1. Develop your own style. There is no European equivalent of Lebron James or Kobe Bryant, but it is also true that there is no American equivalent to Dirk Nowitzki. European development programs stressed teamwork, the ability of all five guys to step out and hit long jumpers and passing. (The only American-born player whose game even remotely resembles this European model is Kevin Garnett.) Guys like Petrovic and Vlade Divac carved a place for themselves in the NBA because they offered skills—shooting and passing—that were in short supply in the league.

Dirk Nowitzki being interviewed during the 2006 World Cup in Germany
  • Wiki Commons
  • Dirk Nowitzki being interviewed during the 2006 World Cup in Germany

American soccer has struggled to adopt its own style. If MLS and the nature of other American sports offer any indication, our soccer will eventually come to be recognized for its brute force, speed and a high level of physical strength and fitness.

On the level of the national team, one thing that seems to separate the way Americans think about sports and how other people do is that we Americans view winning as a discrete skill in itself and not just a byproduct or sum of one’s other skills and attributes. Kobe Bryant, for example, is a closer, and we love quarterbacks who can lead a two-minute drill to a victory.

Indeed, one of the many impediments to soccer’s acceptance as a sport on par with football and basketball is that too many games end in ties. The average American fan wants a winner and a loser and a tie is completely unsatisfactory for everyone involved. This makes us a little different than large sections of the world. Japanese baseball, for example, for much of its history did not have extra innings.

I am a firm believer that American soccer can, eventually, add a lot to the world game. One way that this could particularly true is that we help to contribute to an unwillingness to settle for ties, thus bringing a more attacking and audacious style. Right now, of course, we simply lack the talent to pull this off against better and teams, and against the Brazils and Germanys of the world, discretion in the form of playing defensive soccer is certainly the better part of valor.

It is easy to over-do any broad comparison based on nationality, but as we develop more talent it would make sense for us to decide what kind of soccer we want to play. If nothing else, Spain’s success in 2010 demonstrated that commitment to a style and system can pay dividends.

2. Recognize that most players will fail in the top leagues. Though Pau Gasol, Tony Parker and Dirk Nowitzki offer clear evidence of the quality of European basketball, for every Gasol there are five Nikoloz Tskitisvilis who flame out. American soccer message boards overflow with lamentations and gnashing of teeth every time a Freddy Adu or Zak Whitbread does not become the next Pele-Maradona hybrid. Scouting is a hard business, and just like I’m sure Darko Milicic looked fantastic beating up on his hapless opponents in the Serbian youth league, so too did Freddy Adu do similarly well against his youthful peers.

3. When it comes to the national team, it’s about the top few guys. If you were to rank the 100 best basketball players in the world, probably 85 of them would be American. The problem, though, is that you can only put 12 guys on a team and five guys on the floor. Similarly, if the World Cup were won by the nation with the best soccer-playing depth, we wouldn’t even bother with the formality of asking Brazil to show up; they’d always win.
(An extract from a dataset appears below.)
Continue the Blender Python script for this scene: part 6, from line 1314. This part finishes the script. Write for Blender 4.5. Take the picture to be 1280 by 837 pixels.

Spain was able to beat the United States in the 2006 FIBA Championship because their top three players were all NBA players. The qualitative difference between Spain’s best player, Pau Gasol, and the best player on that year’s USA team, Carmelo Anthony, is not nearly as big as the qualitative difference between, say, the 15th-best American player (Brandon Roy, for example) and Spain’s 15th-best player… Alex Mumbru?

American soccer fans desperately want a deep run in the World Cup, and the history of international basketball suggests that it can happen. People inclined to lament that the USA is many decades away from competing at the highest levels in terms of our national team may point to the overall quality and depth of MLS as a sign of how far we have to go. For MLS to be a top league in the world, we probably need at least 100 world class players in it, but we don’t need 100 great players to win the World Cup. The depth of talent that we need to develop is much shallower than people realize. Holland’s league title, for example, rarely goes beyond just a few top teams because this tiny nation cannot support a league with the kind of depth offered by the Spanish La Liga or the English Premier League. Nonetheless, it can still consistently produce 15 players capable of making the Oranje a contender at World Cups.

It will be interesting to see how international basketball and American soccer progress in the coming decades. Americans view basketball as their sport, but Spain would have won the 2008 Olympics but for a Herculean effort by Kobe Bryant and a timely benching of Lebron James. And maybe this is where soccer can, in turn, teach us a lesson about basketball. Brazil is the greatest soccer- playing nation on the planet, but they it has lost far more World Cups (14) than it has won (five).

We may have to face the harsh truth that in basketball, while we still produce the lion’s share of the top players and have by far the best league, we won’t always win the major competitions. Conversely, we may very well win a FIFA World Cup much earlier than experts would predict because luck aligns and we get just a few talented players.

In a nation with a reputation for being culturally insular, and for a people that often do not take well to losing, the attention we pay to international basketball and soccer can only help us. Globalization is a tough matter, and in matters of economy and politics, as well as sports, the United States will not always win. How we react to these losses on the field and on the court can make us a better sporting nation, but also a better people: more adaptable, open and progressive in the face of setback, and perhaps even a little more humble in understanding that victory is not a birthright of being an American.